Certes, certains vilipendeurs des accords commerciaux arguent de l’environnement. Mais, sauf à promouvoir la décroissance, le bilan carbone du Canada n’est pas plus mauvais qu’un autre (quoique le pays produise du pétrole et du gaz de schiste, dont d’ailleurs notre économie a encore besoin tant qu’elle n’a pas atteint l’objectif de zéro émission nette, prévu d’ici 2050). La part de l’UE dans les émissions mondiales de carbone n’est que de 6 %

La pire des choses qui puisse arriver à l’avenir de la transition énergétique serait une flambée des prix du pétrole et du gaz, qui occasionnerait un énorme prélèvement sur le PIB des pays européens importateurs d’énergie et donc compromettrait fortement leur capacité à trouver les dizaines de milliards requis par les investissements dans l’économie durable.

Il convient aussi de rappeler que la pire des choses qui puisse arriver à l’avenir de la transition énergétique serait une flambée des prix du pétrole et du gaz, qui occasionnerait un énorme prélèvement sur le PIB des pays européens importateurs d’énergie et donc compromettrait fortement leur capacité à trouver les dizaines de milliards requis par les investissements dans l’économie durable. L’équilibre doit être trouvé entre un prix trop bas, qui désincite aux efforts, et un prix trop élevé, qui nuit à la capacité d'investissement dans des infrastructures d’énergie durable. Le risque est de tomber dans l’idéologie simpliste et l’économie vaudou … 

Quelles sont les principales critiques à l’encontre du Traité ? Y a-t-il un conflit entre filière agricole et filière industrielle ?

On retrouve les habituels poncifs en la matière mais, sur le CETA, la critique des opposants a plus spécifiquement consisté à faire du CETA le cheval de Troie des États-Unis. En effet, au moment de la conclusion du CETA, les négociations menées par l’UE en vue d’un traité de libre-échange avec les États-Unis (le "Transatlantic Trade and Investment Partnership", TTIP) étaient sur le point d’échouer. Il a été définitivement abandonné fin 2016, et c’est une bonne chose, je le dis en toute connaissance de cause, moi qui l’avais à l’époque beaucoup poussé.

L’échec de l’accord avec les États-Unis s’explique pour deux raisons : d’une part, le système politique américain ne permet pas de conclure des accords équilibrés puisque l’exécutif fédéral américain, qui est notre interlocuteur lors des négociation, a une compétence seulement déléguée par le Congrès en matière de traité commercial ; les États fédérés ont quant à eux la main sur les marchés publics et les services. Dès lors, toutes les tentatives de compromis, allant dans le sens de la réduction des ambitions en matière agricole contre la diminution des attentes sur l’industrie et les marchés publics, étaient condamnées à rester lettre morte. Les Européens en étaient conscients.
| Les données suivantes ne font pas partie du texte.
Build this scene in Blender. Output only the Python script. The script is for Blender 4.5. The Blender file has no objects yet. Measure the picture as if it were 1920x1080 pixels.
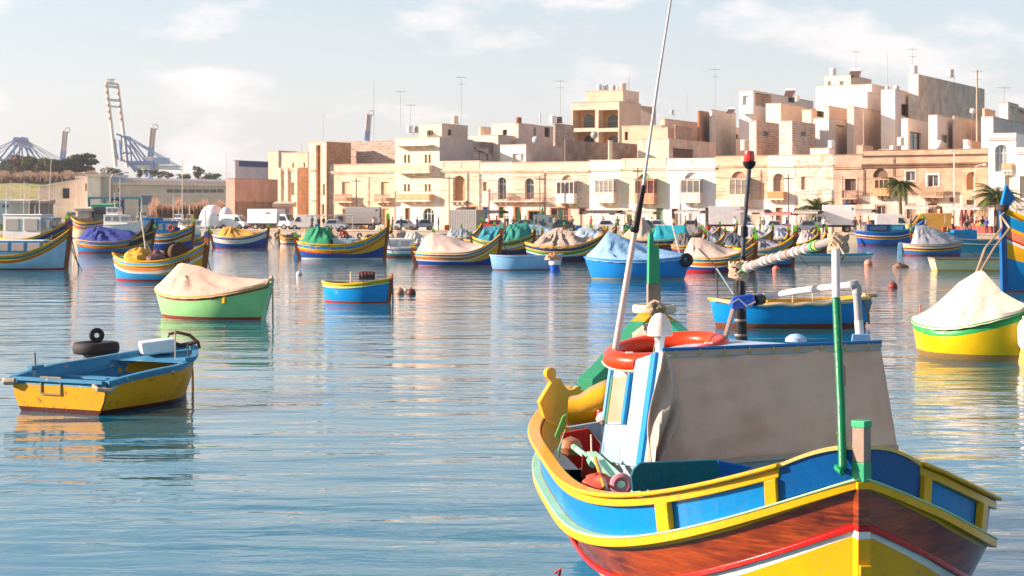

D’autre part, l’un des projets phare du TTIP était d’établir des normes communes, afin d'empêcher que la Chine ne mène le jeu : la mise en œuvre de règles de reconnaissance mutuelle, par exemple concernant l’industrie automobile, devait influencer les standards mondiaux. Or, les États-Unis ne comptaient en aucun cas mutualiser leurs forces avec les Européens mais uniquement obtenir que les Européens reconnaissent leurs propres normes américaines. Un accord global est donc impossible avec les États-Unis, même indépendamment de l’administration Trump, pour des raisons quasi structurelles. Le traité avec le Canada, quant à lui, n’était en rien comparable avec le TTIP. Quant au risque d’un contournement par les produits américains des droits de douanes via le Canada, il est rendu impossible par les clauses d’origine (un produit exporté de manière préférentielle doit être originaire du pays signataire de l’échange). 
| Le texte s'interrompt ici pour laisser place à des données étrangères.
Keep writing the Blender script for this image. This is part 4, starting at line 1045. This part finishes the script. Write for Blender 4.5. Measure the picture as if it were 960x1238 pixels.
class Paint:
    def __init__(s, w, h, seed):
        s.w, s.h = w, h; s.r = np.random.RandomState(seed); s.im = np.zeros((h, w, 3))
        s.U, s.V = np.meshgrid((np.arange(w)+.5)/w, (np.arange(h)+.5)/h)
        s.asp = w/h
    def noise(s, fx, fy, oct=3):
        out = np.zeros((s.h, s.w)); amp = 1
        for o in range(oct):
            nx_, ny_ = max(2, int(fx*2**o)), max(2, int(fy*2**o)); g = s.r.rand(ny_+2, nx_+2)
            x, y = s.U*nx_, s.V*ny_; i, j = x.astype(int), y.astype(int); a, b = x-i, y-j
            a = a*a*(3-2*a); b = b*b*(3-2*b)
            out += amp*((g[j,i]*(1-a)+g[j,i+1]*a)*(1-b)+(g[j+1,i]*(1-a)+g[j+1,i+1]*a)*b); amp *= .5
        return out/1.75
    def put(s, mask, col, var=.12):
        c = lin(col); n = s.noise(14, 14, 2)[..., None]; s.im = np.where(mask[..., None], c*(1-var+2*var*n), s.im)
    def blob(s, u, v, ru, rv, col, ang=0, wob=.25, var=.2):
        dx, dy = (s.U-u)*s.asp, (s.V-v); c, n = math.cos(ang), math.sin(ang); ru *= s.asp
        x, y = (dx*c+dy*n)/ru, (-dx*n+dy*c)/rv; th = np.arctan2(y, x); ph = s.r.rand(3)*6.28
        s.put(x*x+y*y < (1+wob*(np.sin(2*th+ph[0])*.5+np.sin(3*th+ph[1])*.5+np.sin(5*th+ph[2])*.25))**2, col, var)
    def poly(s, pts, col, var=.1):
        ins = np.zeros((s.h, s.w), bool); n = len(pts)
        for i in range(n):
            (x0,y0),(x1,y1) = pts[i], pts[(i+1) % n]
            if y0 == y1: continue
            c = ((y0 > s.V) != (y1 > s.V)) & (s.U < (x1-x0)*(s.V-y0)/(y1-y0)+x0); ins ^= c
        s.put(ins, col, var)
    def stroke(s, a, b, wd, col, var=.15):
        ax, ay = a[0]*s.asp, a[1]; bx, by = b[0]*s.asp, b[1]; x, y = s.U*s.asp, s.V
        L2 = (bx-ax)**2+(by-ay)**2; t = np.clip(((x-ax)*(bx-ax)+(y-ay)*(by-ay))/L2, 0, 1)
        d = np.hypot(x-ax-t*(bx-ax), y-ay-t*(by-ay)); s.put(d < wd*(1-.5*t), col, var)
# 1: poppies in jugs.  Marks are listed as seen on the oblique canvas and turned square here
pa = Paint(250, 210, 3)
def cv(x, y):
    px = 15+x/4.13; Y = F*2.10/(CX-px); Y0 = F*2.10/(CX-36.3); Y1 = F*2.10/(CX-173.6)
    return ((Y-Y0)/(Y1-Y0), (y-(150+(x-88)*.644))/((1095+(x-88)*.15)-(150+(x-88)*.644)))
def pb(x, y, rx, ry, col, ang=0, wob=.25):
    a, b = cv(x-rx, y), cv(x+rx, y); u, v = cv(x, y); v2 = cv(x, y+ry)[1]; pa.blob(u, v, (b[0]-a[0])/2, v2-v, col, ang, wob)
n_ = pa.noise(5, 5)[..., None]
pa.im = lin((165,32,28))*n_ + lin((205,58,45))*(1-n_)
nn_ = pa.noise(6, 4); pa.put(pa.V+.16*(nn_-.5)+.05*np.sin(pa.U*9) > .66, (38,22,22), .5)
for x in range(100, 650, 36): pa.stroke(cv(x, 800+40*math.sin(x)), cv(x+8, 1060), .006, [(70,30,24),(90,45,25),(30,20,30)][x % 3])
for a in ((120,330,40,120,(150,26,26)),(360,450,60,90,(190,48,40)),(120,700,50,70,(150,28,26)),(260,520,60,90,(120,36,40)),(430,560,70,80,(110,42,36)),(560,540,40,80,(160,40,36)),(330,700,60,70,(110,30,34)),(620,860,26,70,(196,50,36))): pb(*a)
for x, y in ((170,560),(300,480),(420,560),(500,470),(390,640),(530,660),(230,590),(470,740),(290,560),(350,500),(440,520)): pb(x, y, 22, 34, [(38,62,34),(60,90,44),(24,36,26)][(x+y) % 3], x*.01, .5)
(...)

Les États-Unis ne comptaient en aucun cas mutualiser leurs forces avec les Européens mais uniquement obtenir que les Européens reconnaissent leurs propres normes américaines.

Aujourd’hui, les mesures douanières voulues par Donald Trump vont sans doute renforcer la coopération entre l’UE et le Canada : le Canada, très vulnérable (76 % de ses exportations sont à destination des États-Unis), a besoin de nouveaux partenaires.

Qu'est-ce que le mécanisme d'arbitrage "entreprise-État", ou Investor-State Dispute Settlement (ISDS), rebaptisé "Système de cour des investissements" ?

L’ISDS est un système inventé il y a une quarantaine d’années en Allemagne, qui vise à résoudre les différends susceptibles de survenir entre une entreprise étrangère et l’État où elle s’est installée, en évitant les risques de "politisation" ou de biais. C’est le Traité de Lisbonne de 2009 qui donne compétence à l’UE sur la protection des investissements ; le Canada est le premier pays avec lequel elle s’est appliquée. Les Européens s’étaient en effet aguerris sur le sujet après l’échec du TTIP.

Un tel système était inédit au niveau européen : les États-membres avaient bien des traités bilatéraux avec des clauses de protection de l'investissement de type ISDS, mais ils étaient souvent archaïques et inefficaces.

Un nouveau système de protection des investissements, à l’échelle européenne, était nécessaire. Le mécanisme mis en place est très exigeant sur l'indépendance des arbitres : panel d'arbitrage permanent, système d’appel, protection du droit à réglementer des États sont autant de dispositions qui ne figurent pas dans les traités bilatéraux. Le mécanisme développé par l’UE inspire d’ailleurs les travaux de l’ONU qui voudrait les généraliser à travers l’United Nations Commission on International Trade Law (UNCITRAL) et développer un standard mondial en matière d’ISDS. Un tel accord international promouvant un standard global serait très profitable à la communauté internationale. 

En quoi ce mécanisme est-il inédit ? Pourquoi ne pas en passer par les systèmes judiciaires habituels et pourquoi est-il tant critiqué ?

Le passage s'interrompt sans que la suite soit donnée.